On the exterior of what the researchers call Wall 804, a large stone trough was found, preserved almost completely intact, measuring 1.20 meters (3 feet) in length and 1 meter wide; only the eastern side was broken. A drainage hole on its west side indicates that it may have been used as a water trough.

Part of a stone mold was found, as well as fragments of pithos, with relief decoration in parallel ridges. Some shards decorated in White Slip II, as well as fragments jugs in Plain White Ware, were also found by the archaeologists, alongside other cookware.

The archaeologists also uncovered some organic remains at the site, including an olive pip and other objects which were sampled for analysis, including animal bones and teeth.

Unfired clay and ceramic ware that was unearthed close to Wall 804 indicate that this part of the workshop complex was used for the production and firing of ceramics. Charcoal was collected from various parts of the complex and there may have been several hearths at various locations which have not been preserved.

Below the base of an upturned pithos, a copper pin, another small fragmentary copper object, a pointed stone tool and a stone weight were also found. A circular depression nearby may have held the pithos in place at one time.

Stone grinders, mortars, saddle querns, pieces of stone vats, slag and small fragments of copper objects as well as a copper pendant were found in a small area adjoining Wall 851. Gaming stones, which had for the most part been repurposed, were also noted, as well as some sling stones and stone weights.

The archaeologists concluded that in the later phase of the Late Bronze Age settlement there were complexes consisting of adjoining rooms with evidence for workshop activities in them, accessed by a street on the north side and, perhaps, on the west side of the SE complex.

It is evident that the last phase showed that there had been widespread destruction before the settlement’s abandonment, which seems to have been even worse in the western part of the complex.

Agios Sozomenos now deserted once again in modern era

Agios Sozomenos (Greek: Αγιος Σωζόμενος) is a deserted village in the Nicosia District of Cyprus, close to the Green Line delineating the border with the occupied northern part of the island, near Potamia.

The village is known for the Byzantine cave chapel dedicated to the hermit saint known as Sozomenos, who is credited for saving the population from pirates centuries ago.

The never-completed Latin-rite church of Saint Mamas, with its many soaring arches, is the most iconic of all local buildings still extant. It dates back to the time of Latin rule on Cyprus, between the 1300s-1500s.

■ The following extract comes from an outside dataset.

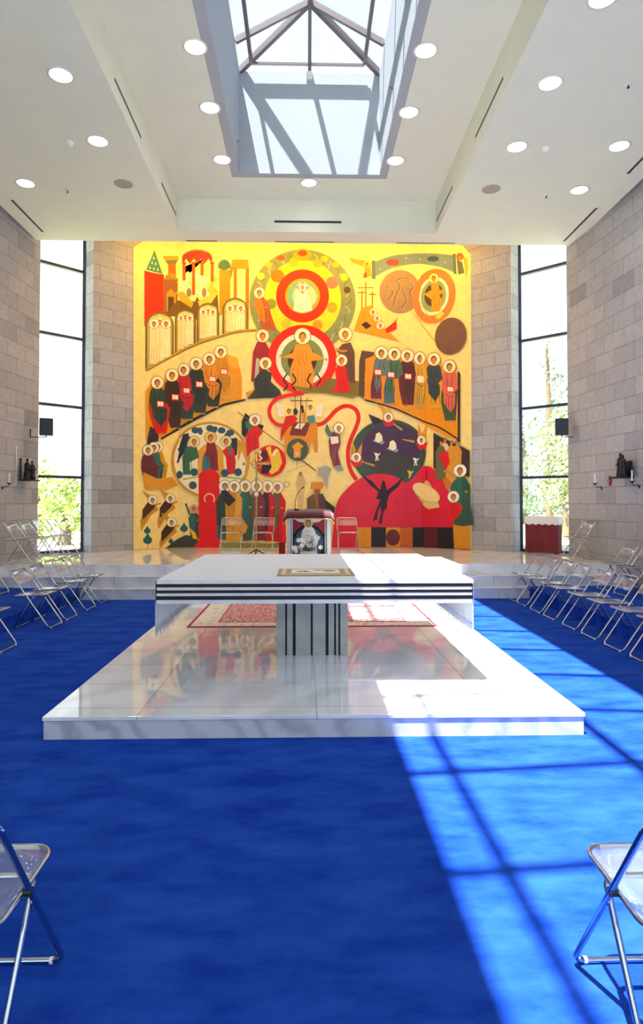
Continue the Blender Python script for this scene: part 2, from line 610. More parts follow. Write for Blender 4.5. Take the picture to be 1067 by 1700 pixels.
beam(sk, (AX, AY, AZ), (AX, WY1, WZ), 0.06, 0.1)
px0, px1, py1 = -0.99, 1.07, 11.51
beam(sk, (px0, WY0 + 0.1, zl(px0)), (px0, py1, zl(px0) - 0.02), 0.06, 0.09)
beam(sk, (px1, WY0 + 0.1, zr(px1)), (px1, py1, zr(px1) - 0.02), 0.06, 0.09)
beam(sk, (px0, py1, 9.615), (px1, py1, 9.615), 0.05, 0.035)
sky = struct(sk.build('window_3', M_skyframe))
gl = MB()
up = 0.03
P = lambda x, y, z: (x, y, z + up)
gl.add([P(WX0, WY0, WZ), P(WX0, WY1, WZ), P(AX, AY, AZ), P(AX, NY, AZ)], [(0, 1, 2, 3)])
gl.add([P(WX1, WY0, WZ), P(WX1, WY1, WZ), P(AX, AY, AZ), P(AX, NY, AZ)], [(3, 2, 1, 0)])
gl.add([P(WX0, WY1, WZ), P(WX1, WY1, WZ), P(AX, AY, AZ)], [(0, 1, 2)])
gl.add([P(WX0, WY0, WZ), P(WX1, WY0, WZ), P(AX, NY, AZ)], [(2, 1, 0)])
gl.build('pane', M_skyglass, sky)

# tall corner windows
for nm, A, B, s in (('window_1', (RL[0] - G, RL[1] + G), (CL[0] - 0.40, CL[1] + 0.20), -1), ('window_2', (RR[0] + G, RR[1] + G), (CRr[0] + 0.40, CRr[1] + 0.20), 1)):
    A3 = lambda z: Vector((A[0], A[1], z))
    B3 = lambda z: Vector((B[0], B[1], z))
    m = MB()
    beam(m, A3(D), A3(ZT), 0.06, 0.09, (0, 1, 0))
    beam(m, B3(D), B3(ZT), 0.06, 0.09, (0, 1, 0))
    beam(m, A3(D + 0.03), B3(D + 0.03), 0.09, 0.06)
    beam(m, A3(ZT - 0.05), B3(ZT - 0.05), 0.09, 0.1)
    wn = struct(m.build(nm, M_frame))
    for z in (2.2, 3.76, 5.30, 6.83):
        m = MB()
        beam(m, A3(z), B3(z), 0.09, 0.06)
        m.build('transom', M_frame, wn)
    d = (B3(0) - A3(0)).normalized() * 0.03
    m = MB()
    n_ = Vector((-d.y, d.x, 0)).normalized() * 0.004
    a, b = A3(D) , B3(D)
    m.prism([(a.x - n_.x, a.y - n_.y), (b.x - n_.x, b.y - n_.y), (b.x + n_.x, b.y + n_.y), (a.x + n_.x, a.y + n_.y)], D, ZT)
    m.build('pane', M_glass, wn)
# slim extra mullion at the right window
m = MB()
beam(m, (5.50, 13.83, D), (5.50, 13.83, 1.32), 0.03, 0.03, (0, 1, 0))
m.build('mullion', M_frame, bpy.data.objects['window_2'])

# ------------------------------------------------------------------ outside
M_pave = mat('pale_terrace', hexc('B4B0A2'), 0.9, noise=0.08, nscale=2)
M_grass = mat('lawn', hexc('8FA060'), 0.95, noise=0.25, nscale=3)
struct(MB().box((-60, -30, 0.3), (-7.8, 80, 0.42)).box((7.8, -30, 0.3), (60, 80, 0.42)).box((-7.8, 17.0, 0.3), (7.8, 80, 0.42)).box((-7.8, -30, -0.3), (7.8, YN - 0.5, -0.1)).build('ground', M_pave))
struct(MB().box((-60, 19.5, 0.42), (-8, 70, 0.45)).box((8, 22, 0.42), (60, 70, 0.45)).build('ground_lawn', M_grass))

def leaf_mat(name, c1, c2):
    m = mat(name, c1, 0.6, noise=0.0)
    n = m.node_tree
    b = n.nodes['Principled BSDF']
    t = n.nodes.new('ShaderNodeTexNoise')
    t.inputs['Scale'].default_value = 2.5
    r = n.nodes.new('ShaderNodeValToRGB')
    r.color_ramp.elements[0].position = 0.4
    r.color_ramp.elements[0].color = (*c1, 1)
    r.color_ramp.elements[1].position = 0.6
    r.color_ramp.elements[1].color = (*c2, 1)
    tcn = n.nodes.new('ShaderNodeTexCoord')
    n.links.new(tcn.outputs['Object'], t.inputs['Vector'])
    n.links.new(t.outputs['Fac'], r.inputs['Fac'])
    n.links.new(r.outputs['Color'], b.inputs['Base Color'])
    return m
M_leafL = leaf_mat('leaf_bright', hexc('6F8F2E'), hexc('B9C66A'))
M_leafR = leaf_mat('leaf_olive', hexc('6E7F52'), hexc('AEB48A'))
M_leafP = leaf_mat('leaf_conifer', hexc('5E7460'), hexc('97A794'))
M_bark = mat('bark', hexc('6A5A48'), 0.9, noise=0.2, nscale=12)

def leaves(mb, rnd, c, r, n, size):
    for _ in range(n):
        while True:
            p = Vector((rnd.uniform(-1, 1), rnd.uniform(-1, 1), rnd.uniform(-1, 1)))
            if p.length < 1:
                break
        p = p.normalized() * (p.length ** 0.4)
        q = Vector(c) + Vector((p.x * r[0], p.y * r[1], p.z * r[2]))
        s = size * rnd.uniform(0.6, 1.4)
        a = Vector((rnd.uniform(-1, 1), rnd.uniform(-1, 1), rnd.uniform(-1, 1))).normalized()
        b = a.orthogonal().normalized()
        c2 = a.cross(b)
        mb.add([q - b * s, q + c2 * s * 0.45, q + b * s, q - c2 * s * 0.45], [(0, 1, 2, 3)])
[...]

The village itself was abandoned in 1964 due to the unrest that took place between Greek Cypriots and Turkish Cypriots there. In recent years, Agios Sozomenos has also become a popular attraction for visitors.

The church of Agios Sozomenos, at the site of the hermit’s cave, stands just 300 meters from the center of the village. The cave has been closed off by a wall since 1912, when a British court awarded control of the chapel to the Greek Cypriot inhabitants of the village.

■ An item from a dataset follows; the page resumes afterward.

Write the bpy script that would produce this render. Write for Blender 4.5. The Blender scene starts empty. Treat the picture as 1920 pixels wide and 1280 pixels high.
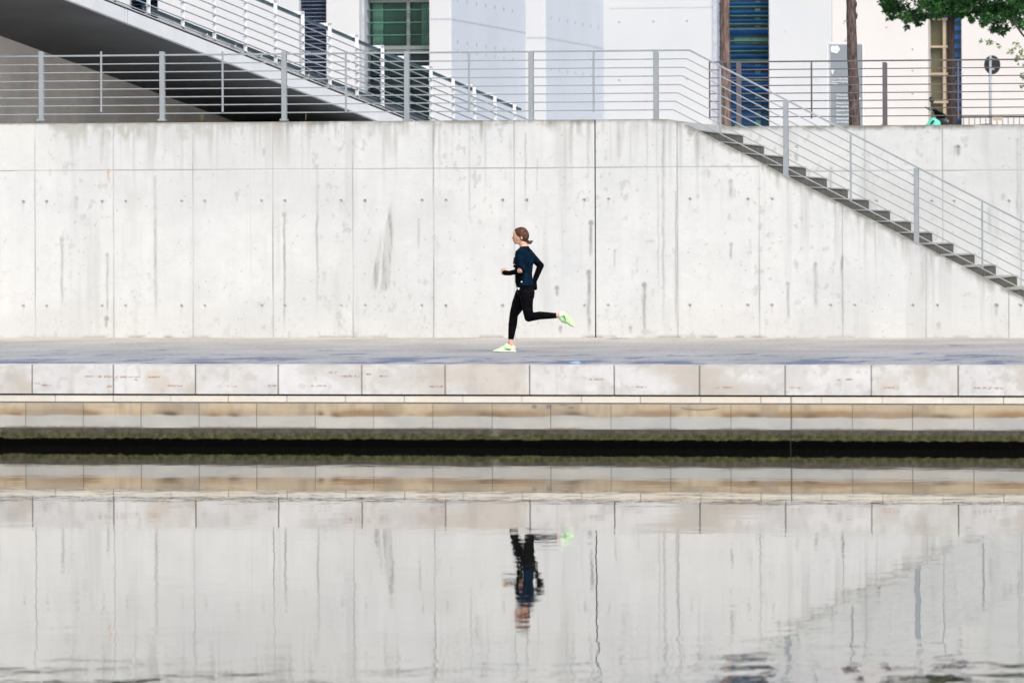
import bpy, bmesh, math, random
import numpy as np
from mathutils import Vector, Matrix
random.seed(7)
R = math.radians
col = bpy.context.scene.collection

# ------------------------------------------------------------------ camera model (1920x1280 photo pixels)
F = 10500.0; TH = math.atan(0.1885); YH = 425.0; ROLL = 0.0035
CX, H = 15.44, 2.63
cT, sT = math.cos(TH), math.sin(TH); cR, sR = math.cos(ROLL), math.sin(ROLL)
YW = 81.9            # retaining wall front
YB = 86.7            # rear stair wall front
YC = 65.5            # quay wall front
YR = 72.4            # runner
HP = 0.98            # promenade level
def ray(px, py):
    ui, vi = px-960, YH-py
    u, v = cR*ui+sR*vi, -sR*ui+cR*vi
    return u, v
def XZ(px, py, Y):
    u, v = ray(px, py)
    t = Y/(F*cT+u*sT)
    return CX+t*(-F*sT+u*cT), H+t*v
def P(px, py, Y):
    x, z = XZ(px, py, Y); return Vector((x, Y, z))
def PD(px, py, d):      # point at axis depth d
    u, v = ray(px, py); t = d/F
    return Vector((CX+t*(-F*sT+u*cT), t*(F*cT+u*sT), H+t*v))
def PXof(X, Y, Z):
    dx = X-CX; d = -dx*sT+Y*cT; u = (dx*cT+Y*sT)/d*F; v = (Z-H)/d*F
    return 960+cR*u-sR*v, YH-(sR*u+cR*v)

# ------------------------------------------------------------------ materials
def newmat(name):
    m = bpy.data.materials.new(name); m.use_nodes = True
    nt = m.node_tree; return m, nt, nt.nodes['Principled BSDF']
def nd(nt, t, **kw):
    n = nt.nodes.new(t)
    for k, v in kw.items():
        if k in n.inputs: n.inputs[k].default_value = v
        else: setattr(n, k, v)
    return n
def ramp(nt, src, stops):
    r = nt.nodes.new('ShaderNodeValToRGB'); e = r.color_ramp.elements
    while len(e) < len(stops): e.new(0.5)
    for i, (p, c) in enumerate(stops):
        e[i].position = p; e[i].color = (c[0], c[1], c[2], 1) if not isinstance(c, (int, float)) else (c, c, c, 1)
    nt.links.new(src, r.inputs[0]); return r.outputs[0]
def noise(nt, scale, vec=(1,1,1), detail=4, rough=.55):
    tc = nt.nodes.new('ShaderNodeTexCoord'); mp = nt.nodes.new('ShaderNodeMapping')
    mp.inputs['Scale'].default_value = vec; nt.links.new(tc.outputs['Object'], mp.inputs[0])
    n = nt.nodes.new('ShaderNodeTexNoise'); n.inputs['Scale'].default_value = scale
    n.inputs['Detail'].default_value = detail; n.inputs['Roughness'].default_value = rough
    nt.links.new(mp.outputs[0], n.inputs[0]); return n.outputs[0]
def mixc(nt, a, b, fac, mode='MULTIPLY'):
    m = nt.nodes.new('ShaderNodeMix'); m.data_type = 'RGBA'; m.blend_type = mode
    if isinstance(fac, (int, float)): m.inputs[0].default_value = fac
    else: nt.links.new(fac, m.inputs[0])
    for s, i in ((a, 6), (b, 7)):
        if isinstance(s, tuple): m.inputs[i].default_value = (*s, 1)
        else: nt.links.new(s, m.inputs[i])
    return m.outputs[2]
def bump(nt, b, src, dist, strength=1.0):
    n = nt.nodes.new('ShaderNodeBump'); n.inputs['Distance'].default_value = dist; n.inputs['Strength'].default_value = strength
    nt.links.new(src, n.inputs['Height']); nt.links.new(n.outputs[0], b.inputs['Normal'])
def mat(name, c, rough=.6, metal=0, var=.12, scale=6, vec=(1,1,1), bd=0, spec=.5, attr=False, c2=None):
    m, nt, b = newmat(name)
    b.inputs['Roughness'].default_value = rough; b.inputs['Metallic'].default_value = metal
    b.inputs['Specular IOR Level'].default_value = spec
    n = noise(nt, scale, vec)
    lo = tuple(x*(1-var) for x in c); hi = tuple(min(1, x*(1+var)) for x in (c2 or c))
    o = ramp(nt, n, [(.3, lo), (.7, hi)])
    if attr:
        a = nt.nodes.new('ShaderNodeAttribute'); a.attribute_name = 'stain'
        o = mixc(nt, o, a.outputs['Color'], 1.0)
    nt.links.new(o, b.inputs['Base Color'])
    if bd: bump(nt, b, noise(nt, scale*4, vec), bd)
    return m
M = {}
M['wall'] = mat('pale_concrete', (.582,.596,.606), .85, var=.025, scale=1.6, bd=.002, spec=.2, attr=True)
M['concrete'] = mat('grey_concrete', (.49,.50,.50), .85, var=.10, scale=1.2, bd=.002, spec=.2)
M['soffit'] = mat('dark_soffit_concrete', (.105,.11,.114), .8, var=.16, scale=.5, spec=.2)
M['underwall'] = mat('under_stair_concrete', (.78,.72,.67), .85, var=.16, scale=1.1, bd=.002, spec=.2)
M['stringer'] = mat('painted_stringer', (.60,.63,.66), .6, var=.05, scale=2)
M['darkgap'] = mat('dark_joint', (.02,.022,.025), .9)
M['stone'] = mat('quay_stone', (.585,.585,.585), .75, var=.06, scale=2.5, bd=.002, spec=.3, attr=True)
M['course'] = mat('cream_stone', (.63,.60,.545), .75, var=.06, scale=2.5, bd=.002, spec=.3, attr=True)
M['lower'] = mat('tan_stone', (.43,.405,.36), .7, var=.08, scale=2.2, bd=.003, spec=.3, attr=True)
M['algae'] = mat('algae_band', (.30,.30,.30), 1.0, var=.3, scale=14, bd=.01, spec=.05, attr=True)
M['mortar'] = mat('mortar', (.26,.25,.23), .9)
M['step'] = mat('weathered_step', (.062,.060,.055), .9, c2=(.13,.125,.11), var=.5, scale=5, vec=(9,9,.8), bd=.003, spec=.2)
M['tread'] = mat('pale_tread_edge', (.30,.30,.29), .8, var=.15, scale=8)
M['steel'] = mat('galvanised_steel', (.30,.335,.36), .5, .15, var=.08, scale=5)
M['dark_steel'] = mat('dark_brown_steel', (.13,.12,.135), .45, .3, var=.12, scale=5)  # darker, browner tone than the front railing
M['white'] = mat('white_painted_steel', (.66,.68,.71), .45, var=.04, scale=4)
M['rod'] = mat('steel_rod', (.33,.36,.40), .4, .3, var=.06, scale=4)
M['handrail'] = mat('dark_teal_handrail', (.02,.06,.08), .35, .2, var=.15)
M['facade'] = mat('facade_concrete', (.54,.555,.575), .85, var=.03, scale=.35, spec=.2, c2=(.565,.565,.57))
M['facade_warm'] = mat('facade_concrete_warm_glow', (.61,.585,.57), .85, var=.04, scale=.4, spec=.2)  # warm pinkish glow on the right-hand fronts is put into the colour
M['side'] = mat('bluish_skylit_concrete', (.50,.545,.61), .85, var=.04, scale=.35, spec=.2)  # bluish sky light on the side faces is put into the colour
M['joint'] = mat('facade_joint', (.42,.45,.50), .9)
M['hole'] = mat('tie_hole', (.30,.32,.35), .9)
M['frame'] = mat('window_frame', (.30,.34,.33), .4, .3)
M['frame_wood'] = mat('window_frame_wood', (.46,.36,.26), .5, var=.08)
M['bark'] = mat('red_brown_bark', (.07,.048,.042), .9, var=.4, scale=5, vec=(6,6,.9), bd=.008, spec=.15, c2=(.19,.135,.115))
M['bark_mid'] = mat('grey_brown_bark', (.045,.034,.032), .9, var=.4, scale=6, vec=(5,5,1.2), bd=.008, spec=.15, c2=(.115,.085,.078))
M['bark_dark'] = mat('dark_bark', (.055,.04,.036), .9, var=.5, scale=5, vec=(6,6,.9), bd=.012, spec=.2)
M['sign_grey'] = mat('sign_grey', (.215,.245,.27), .5, var=.04, scale=1)
M['sign_white'] = mat('sign_lettering', (.75,.77,.8), .5, var=.03)
M['black'] = mat('black_plastic', (.012,.012,.014), .4, var=.2)
M['mint'] = mat('mint_paint', (.13,.66,.49), .3, var=.04, scale=2)
M['rubber'] = mat('tyre_rubber', (.02,.02,.02), .8, var=.2)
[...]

The church includes a number of wall paintings depicting scenes from the life of Saint Sozomenos, which some believe date back to the to the 14th century. (An earlier layer from the 10th century were taken to the Byzantine Museum in Nicosia.) Details of the saint’s life are unknown, as no synaxarium survives from before 1780, but St. Sozomenos is likely to have lived in the 10th or 11th centuries.

The paintings depict miracles attributed to him. After his death, a cult developed around his healing powers, which led to the development of the cave as a church and building up a village around it.

The cave also has niches with icons and candles; an agiasma (sacred water fountain); and a recess for burial, although the saint’s remains have been removed.

The scholarly consensus is that the Latin-rite church of St. Mamas was never completed, as is evidenced by unfinished stonework and other architectural details. It features two arcosolia for the burial of wealthy donors.